==== INFORMATION SUPPLIED ====

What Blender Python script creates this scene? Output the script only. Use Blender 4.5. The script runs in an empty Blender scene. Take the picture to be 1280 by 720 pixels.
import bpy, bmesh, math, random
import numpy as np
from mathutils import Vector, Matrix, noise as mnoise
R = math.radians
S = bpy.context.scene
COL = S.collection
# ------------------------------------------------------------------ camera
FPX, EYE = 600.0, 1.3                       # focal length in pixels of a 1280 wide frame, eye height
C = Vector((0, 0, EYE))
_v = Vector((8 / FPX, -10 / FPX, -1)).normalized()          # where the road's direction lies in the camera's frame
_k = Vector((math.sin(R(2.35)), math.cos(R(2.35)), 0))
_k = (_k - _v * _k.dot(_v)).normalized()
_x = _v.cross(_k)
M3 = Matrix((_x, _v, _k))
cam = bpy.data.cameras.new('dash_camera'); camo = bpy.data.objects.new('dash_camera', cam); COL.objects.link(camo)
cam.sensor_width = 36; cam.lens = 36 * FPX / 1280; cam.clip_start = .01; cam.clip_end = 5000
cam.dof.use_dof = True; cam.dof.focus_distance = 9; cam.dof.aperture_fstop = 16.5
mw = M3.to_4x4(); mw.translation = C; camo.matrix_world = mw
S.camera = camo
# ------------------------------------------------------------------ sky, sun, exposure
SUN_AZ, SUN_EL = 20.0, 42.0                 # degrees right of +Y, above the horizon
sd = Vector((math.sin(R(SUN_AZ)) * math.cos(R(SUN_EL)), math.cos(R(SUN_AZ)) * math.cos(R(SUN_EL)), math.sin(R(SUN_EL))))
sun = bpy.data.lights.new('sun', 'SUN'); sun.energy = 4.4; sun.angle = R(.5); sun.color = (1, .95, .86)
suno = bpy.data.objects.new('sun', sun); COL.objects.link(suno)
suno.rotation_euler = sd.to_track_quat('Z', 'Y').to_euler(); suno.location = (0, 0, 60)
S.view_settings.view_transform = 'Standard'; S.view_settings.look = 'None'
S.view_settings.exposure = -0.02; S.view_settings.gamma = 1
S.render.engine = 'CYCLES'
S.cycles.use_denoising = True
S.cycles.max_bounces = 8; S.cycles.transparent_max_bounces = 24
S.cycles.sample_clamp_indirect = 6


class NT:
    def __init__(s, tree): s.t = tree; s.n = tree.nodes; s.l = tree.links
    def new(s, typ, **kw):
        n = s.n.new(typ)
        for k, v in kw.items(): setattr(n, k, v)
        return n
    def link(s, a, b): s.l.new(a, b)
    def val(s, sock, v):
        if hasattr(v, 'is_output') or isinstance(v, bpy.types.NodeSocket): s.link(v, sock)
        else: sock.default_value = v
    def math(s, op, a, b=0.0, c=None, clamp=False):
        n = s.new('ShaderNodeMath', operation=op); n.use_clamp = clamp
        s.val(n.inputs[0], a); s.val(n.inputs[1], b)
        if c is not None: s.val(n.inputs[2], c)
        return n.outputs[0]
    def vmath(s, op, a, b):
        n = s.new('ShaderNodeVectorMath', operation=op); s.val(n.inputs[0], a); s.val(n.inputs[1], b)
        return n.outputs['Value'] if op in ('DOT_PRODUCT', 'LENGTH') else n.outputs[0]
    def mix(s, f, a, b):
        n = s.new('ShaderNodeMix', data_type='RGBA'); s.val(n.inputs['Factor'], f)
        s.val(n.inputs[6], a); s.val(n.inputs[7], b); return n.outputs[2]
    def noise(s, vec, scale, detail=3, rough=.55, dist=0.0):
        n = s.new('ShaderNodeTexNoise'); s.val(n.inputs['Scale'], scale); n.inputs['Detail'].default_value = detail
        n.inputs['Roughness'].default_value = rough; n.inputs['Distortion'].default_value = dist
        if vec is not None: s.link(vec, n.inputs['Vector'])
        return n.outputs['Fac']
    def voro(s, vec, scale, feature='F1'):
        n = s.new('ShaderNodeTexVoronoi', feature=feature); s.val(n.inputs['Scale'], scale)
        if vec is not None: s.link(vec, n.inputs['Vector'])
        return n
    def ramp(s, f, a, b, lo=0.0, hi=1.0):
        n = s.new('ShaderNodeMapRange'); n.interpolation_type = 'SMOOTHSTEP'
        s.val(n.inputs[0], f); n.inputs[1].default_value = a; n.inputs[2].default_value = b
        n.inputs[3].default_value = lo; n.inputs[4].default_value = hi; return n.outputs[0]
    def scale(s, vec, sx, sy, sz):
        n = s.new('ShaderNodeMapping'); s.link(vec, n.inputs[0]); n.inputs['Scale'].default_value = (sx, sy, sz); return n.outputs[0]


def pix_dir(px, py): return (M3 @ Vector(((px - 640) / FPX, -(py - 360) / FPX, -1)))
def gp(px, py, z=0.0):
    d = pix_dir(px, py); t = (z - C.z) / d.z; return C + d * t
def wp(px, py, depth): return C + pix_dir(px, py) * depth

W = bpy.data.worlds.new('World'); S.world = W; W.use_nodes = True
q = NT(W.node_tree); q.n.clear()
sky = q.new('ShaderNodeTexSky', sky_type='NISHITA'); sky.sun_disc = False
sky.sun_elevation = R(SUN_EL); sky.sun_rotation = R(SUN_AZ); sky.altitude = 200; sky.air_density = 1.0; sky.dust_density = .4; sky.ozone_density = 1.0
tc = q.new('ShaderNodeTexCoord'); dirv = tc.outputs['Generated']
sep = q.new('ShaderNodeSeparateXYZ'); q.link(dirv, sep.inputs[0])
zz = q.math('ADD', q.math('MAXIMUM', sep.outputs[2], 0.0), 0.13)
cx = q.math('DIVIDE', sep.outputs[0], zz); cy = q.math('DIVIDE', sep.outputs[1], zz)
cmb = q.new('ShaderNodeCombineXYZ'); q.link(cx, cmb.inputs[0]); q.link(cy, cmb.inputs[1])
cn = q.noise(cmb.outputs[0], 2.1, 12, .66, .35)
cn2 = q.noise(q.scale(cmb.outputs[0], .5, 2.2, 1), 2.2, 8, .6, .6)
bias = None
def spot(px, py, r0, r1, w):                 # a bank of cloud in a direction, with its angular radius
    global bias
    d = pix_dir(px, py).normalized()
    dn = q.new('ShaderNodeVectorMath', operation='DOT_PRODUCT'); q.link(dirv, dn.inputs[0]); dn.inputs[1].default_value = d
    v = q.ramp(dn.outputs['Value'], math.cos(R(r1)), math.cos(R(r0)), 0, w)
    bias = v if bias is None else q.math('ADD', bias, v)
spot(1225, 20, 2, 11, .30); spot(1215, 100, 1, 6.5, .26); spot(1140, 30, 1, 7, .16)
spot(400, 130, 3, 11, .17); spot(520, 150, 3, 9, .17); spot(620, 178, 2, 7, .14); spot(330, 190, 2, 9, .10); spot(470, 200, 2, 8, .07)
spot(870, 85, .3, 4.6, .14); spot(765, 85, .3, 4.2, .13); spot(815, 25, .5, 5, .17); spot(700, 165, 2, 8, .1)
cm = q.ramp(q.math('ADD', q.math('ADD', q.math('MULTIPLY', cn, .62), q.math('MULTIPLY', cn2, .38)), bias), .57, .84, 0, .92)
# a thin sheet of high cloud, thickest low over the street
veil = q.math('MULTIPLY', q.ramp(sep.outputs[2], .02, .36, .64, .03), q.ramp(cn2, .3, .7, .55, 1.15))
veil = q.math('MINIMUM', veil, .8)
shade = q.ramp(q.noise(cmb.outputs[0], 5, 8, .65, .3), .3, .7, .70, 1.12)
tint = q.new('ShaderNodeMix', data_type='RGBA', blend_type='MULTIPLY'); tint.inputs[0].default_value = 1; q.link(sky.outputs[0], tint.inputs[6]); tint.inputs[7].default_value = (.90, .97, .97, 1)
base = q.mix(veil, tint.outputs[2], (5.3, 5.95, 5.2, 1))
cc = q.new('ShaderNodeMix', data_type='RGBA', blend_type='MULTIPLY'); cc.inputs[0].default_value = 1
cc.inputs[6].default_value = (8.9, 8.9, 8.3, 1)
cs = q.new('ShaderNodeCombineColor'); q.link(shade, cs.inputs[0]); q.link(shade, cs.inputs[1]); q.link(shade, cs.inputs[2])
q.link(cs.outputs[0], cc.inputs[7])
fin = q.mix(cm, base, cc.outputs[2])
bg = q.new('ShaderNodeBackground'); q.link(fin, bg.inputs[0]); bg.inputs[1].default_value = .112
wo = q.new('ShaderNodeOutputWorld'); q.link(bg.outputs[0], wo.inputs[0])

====

*TASK BRIEF:* Search the data above for the string "scene" and return every line that has it.

*EXPECTED ANSWER:*
What Blender Python script creates this scene? Output the script only. Use Blender 4.5. The script runs in an empty Blender scene. Take the picture to be 1280 by 720 pixels.
S = bpy.context.scene